* Start *

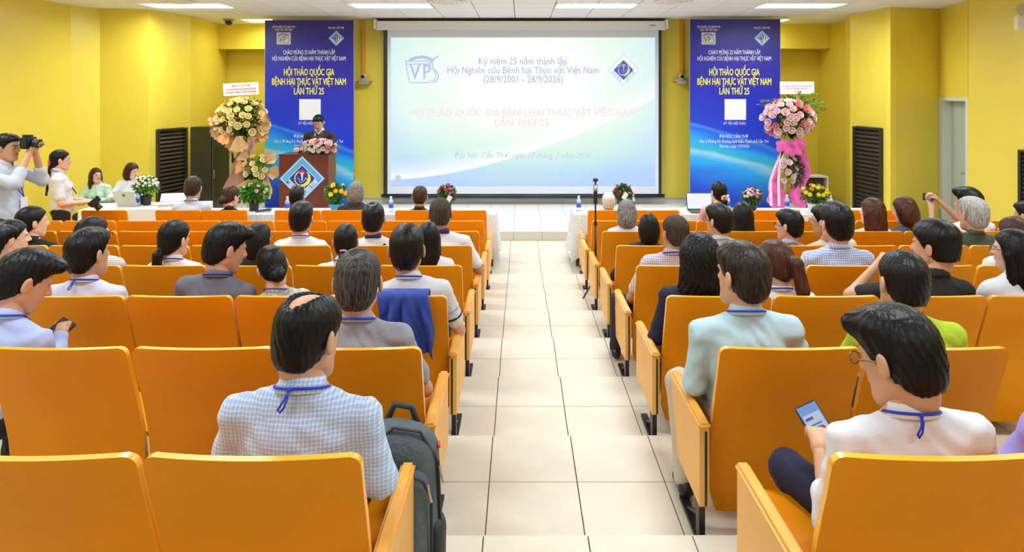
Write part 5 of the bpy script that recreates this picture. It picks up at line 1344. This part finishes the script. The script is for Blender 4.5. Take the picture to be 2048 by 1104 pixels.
    if glasses:
        g = MB()
        for e in (-1, 1):
            g.tube([(e * .031 + .020 * math.cos(t), .103 - .004 * abs(math.cos(t)), .004 + .016 * math.sin(t)) for t in [i * math.pi / 7 for i in range(14)]], .0018, 5, closed=True)
            g.tube([(e * .051, .10, .008), (e * .074, .06, .008), (e * .080, -.005, .006), (e * .079, -.02, -.008)], .0022, 5)
        g.tube([(-.012, .104, .006), (0, .107, .009), (.012, .104, .006)], .0018, 5); HL(g.obj('glasses', GL if glasses is True else glasses, root))
    if face:
        for e in (-1, 1):
            HL(MB().ball((e * .031, .078, .005), (.013, .009, .0065), 10, 6).obj('eye', EYEW, root, smooth=True)); HL(MB().ball((e * .031, .084, .005), (.0055, .004, .0055), 8, 5).obj('iris', EYED, root, smooth=True))
            HL(MB().tube([(e * .015, .089, .023), (e * .03, .087, .028), (e * .046, .076, .024)], [.002, .003, .0015], 5).obj('eyebrow', EYED, root))
        HL(MB().tube([(-.022, .084, -.053), (-.008, .090, -.051), (.008, .090, -.051), (.022, .084, -.053)], [.002, .0045, .0045, .002], 6).obj('lips', lipm or LIP, root, smooth=True))
    P = dict(root=root, HM=HM, N=N, cR=cR, arms=arms, sc=sc_, T=T)
    return P
_s = SDF((-.07, -.10, -.02), (.07, .20, .12), .009); _s.cap((0, -.03, .045), (0, .11, .035), .038, .036, sq=(1, 1, .85), k=.02); _s.ell((0, -.02, .07), (.038, .045, .03), .02); _s.V = np.maximum(_s.V, -_s.full()[2] + 0 * _s.V); SHOE = mesh_np('shoe', *_s.nets()); SHOE.materials.append(mat('black_leather_shoe', (.012, .012, .014), .35))
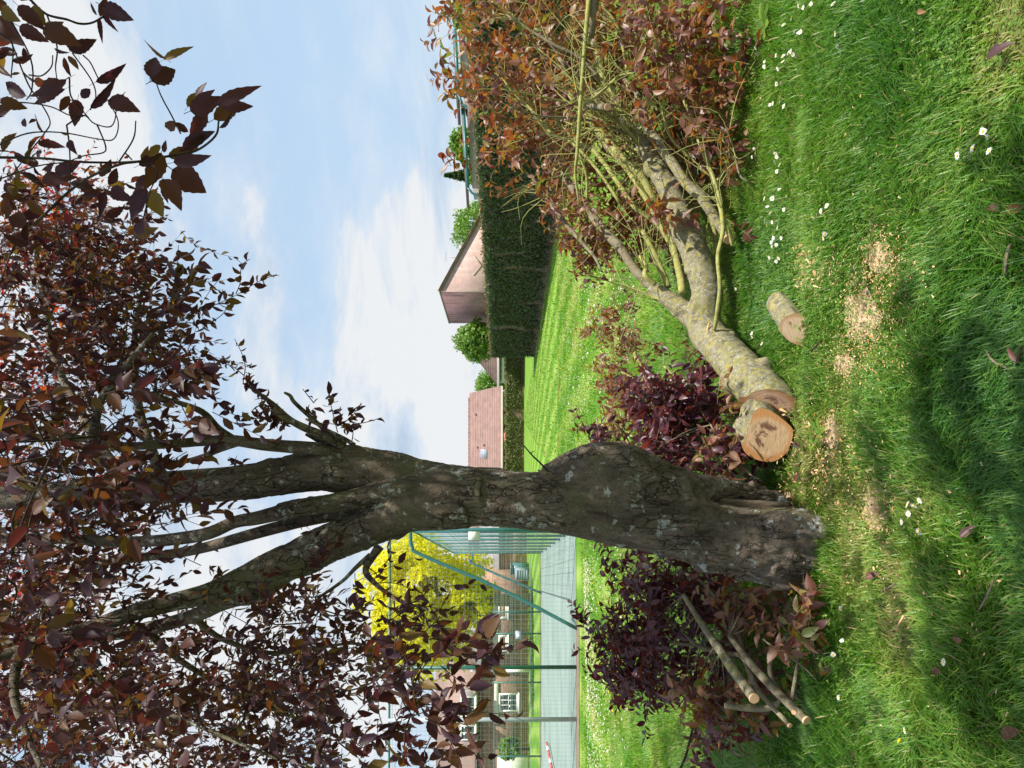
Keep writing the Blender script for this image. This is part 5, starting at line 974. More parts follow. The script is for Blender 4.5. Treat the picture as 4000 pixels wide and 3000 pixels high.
# twigs and leafy shoots off every side branch
SP_caps = [SP[q] for q in endcap_list]
allp = np.vstack(SP)
for q in range(430):
    sp = SP[r.integers(len(SP))]; c = sp[r.integers(max(2, int(len(sp) * .55)))][:3]; d = nrm(np.array([r.normal() * .7 + .35, r.normal() * .5 + .2, r.normal() * .6 + .35])); L = r.uniform(.18, .65)
    e = c + d * L; e[2] = max(e[2], .02); mid = (c + e) / 2 + r.normal(size=3) * .05; ff.twigs.tube([(*c, .0034), (*mid, .0026), (*e, .0014)], 4, smooth=3, cap=False)
POLY = [(1755, -60), (1775, 120), (1790, 250), (1815, 420), (1870, 520), (1960, 640), (2030, 700), (2120, 760), (2250, 800), (2330, 900), (2440, 1000), (2600, 1010), (2780, 960), (2850, 900), (2890, 740), (2900, 650), (2850, 480), (2930, 350), (2950, 200), (2900, -60)]
def lshoots(n, poly, D, L, nl, size, m, droop=.15, zmin=.03, dirb=(0, 0, .5), tw=True):
    k_ = 0
    while k_ < n:
        x, y = pick(poly, r); dd = r.uniform(*D); c = P(x, y, dd)
        if c[2] < zmin:
            c = Pz(x, y, zmin + r.uniform(0, .12))
            if not (3.4 < c[1] < 9): continue
        ff.shoot(c, r.normal(size=3) * .8 + np.array(dirb), L * r.uniform(.6, 1.25), int(nl * r.uniform(.7, 1.3)), size, droop, m=m, tw=tw, r0=.0017); k_ += 1
up = [q for q in [(1755, -60), (1775, 120), (1800, 250), (1825, 420), (1880, 520), (1980, 640), (2080, 700), (2250, 640), (2330, 480), (2400, 250), (2420, -60)]]
lshoots(125, up, (5.5, 6.7), .30, 9, .088, 0)
lshoots(90, up, (6.4, 7.4), .32, 10, .088, 0)
lshoots(190, POLY, (6.2, 7.4), .34, 11, .078, 1); lshoots(150, [(2080, 0), (2100, 500), (2300, 780), (2600, 860), (2760, 640), (2760, 0)], (6.1, 7.0), .34, 11, .080, 1); lshoots(90, [(2080, 0), (2100, 500), (2300, 780), (2600, 860), (2760, 640), (2760, 0)], (5.9, 6.4), .3, 10, .078, 0)
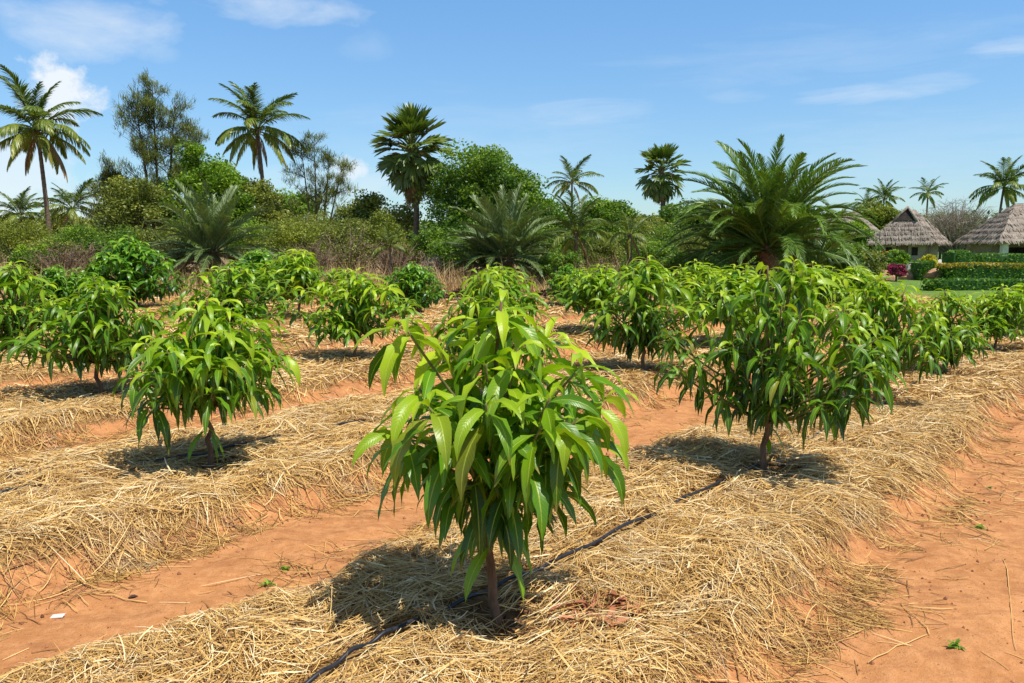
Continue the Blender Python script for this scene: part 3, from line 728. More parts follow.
def palm(name, label, group, base, crownz, key, counts, fs, trunk_r, lean=(0, 0), rot=0, dead=None, deadn=0, trunkmat='pbark', spread=.15):
    """counts: fronds per elevation class; fs: frond scale"""
    o = empty(name, base); tag(o, label, 'palm tree', group)
    h = crownz - base[2]; tr = MB(); n = 12; q = np.linspace(0, 1, n)
    P = np.stack([lean[0] * q ** 1.6, lean[1] * q ** 1.6, -.3 + (h + .3) * q], -1)
    rad = trunk_r * (1 + .55 * np.exp(-q * 9) - .28 * q) ; 
    PP = np.stack([np.interp(np.linspace(0, 1, 48), q, P[:, k]) for k in range(3)], -1)
    rr = np.interp(np.linspace(0, 1, 48), q, rad) * (1 + .06 * np.tile([0, 1], 24))
    tube(tr, PP, rr, 10); tr.build('trunk', M[trunkmat], o)
    top = P[-1]; ph = rot; tot = 0
    for k, c in enumerate(counts):
        for j in range(c):
            a = ph + j * 2 * math.pi / c + random.uniform(-.25, .25)
            f = link_part('frond', FR[key][k], o, (top[0] + math.cos(a) * spread * .6, top[1] + math.sin(a) * spread * .6, top[2] - .09 * k * fs), a, fs * random.uniform(.82, 1.1), rx=random.uniform(-.35, .35), ry=random.uniform(-.2, .2))
            tot += 1
        ph += 1.1
    for j in range(deadn):
        a = random.random() * 6.28
        d_ = link_part('dead_frond', random.choice(FR[dead]), o, (top[0], top[1], top[2] - .3 * fs), a, fs * random.uniform(.8, 1)); d_['label'] = 'drooping dry yellow brown frond'
    return o
GZ = -.12
def coconut(px, pyc, Y, fs, label, counts=(6, 8, 9, 6), deadn=4, lean=(0, 0), rot=0, tr=.16, spread=.15):
    x, y, z = AT(px, pyc, Y)
    palm('coconut_palm', label, 'coconut palms behind the plot', (x - lean[0], y, GZ), z, 'coco', counts, fs, tr, lean, rot, 'cocodead', deadn, spread=spread)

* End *

> [What is asked]
Search the entries for the word "pixels" and gather every line where it appears.

> [Final answer]
Write part 5 of the bpy script that recreates this picture. It picks up at line 1344. This part finishes the script. The script is for Blender 4.5. Take the picture to be 2048 by 1104 pixels.
Keep writing the Blender script for this image. This is part 5, starting at line 974. More parts follow. The script is for Blender 4.5. Treat the picture as 4000 pixels wide and 3000 pixels high.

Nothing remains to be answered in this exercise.